Until now, empires were limited in size by the dictates of their times. The Roman empire, for example, expanded until it extended from the Scottish border around to Assyria in the East, then ran up against limitations imposed by travel, communications, and the cost of administration. Such limitations no longer exist. Now that it’s possible through modern technology to control the entire world, it is inevitable that the imperial impulse should appear again in global mode.

Globalism, ‘world society theory’, internationalism, is imperialism directed globally: new bottle, stale old wine. Even now many observers are describing the behavior of America, particularly American big business which is one tool by which globalism is being brought about, as ‘neo-imperialism’, and the world state that is likely to result as ‘neo-feudalism’.
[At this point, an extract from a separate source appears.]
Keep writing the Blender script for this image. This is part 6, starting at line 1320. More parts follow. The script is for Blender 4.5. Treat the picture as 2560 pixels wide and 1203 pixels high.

Far from being the thinking of the future, ‘globalism’ is the ossified thinking of the past, a view that has never been the view of the ordinary people of the world but of greedly power-lusting rulers and their elite hangers-on. Not only that, but from the Sumrian Empire around 3500 BC to the Soviet Union during this century, no empire has survived, and there is no reason whatsoever to believe that a single global empire would have any better chance of survival than the others.

REFERENCES
(1) Alexander Downer, “Globalisation or Globaphobia: Does Australia have a Choice?”, address to the Canberra Press Club on 1 December 1997, available on the Internet.
(2) Hans Kohn, ‘Nationalism: Its Meaning and History’ (1965).
(3) Morris Ginsberg, ‘On the Diversity of Morals’ (1962), p.244.
(4) The Fontana Dictionary of Modern Thought, 2nd Edition, 1988.
(5) Alfred Cobben, The Nation State and National Self-determination’(1969).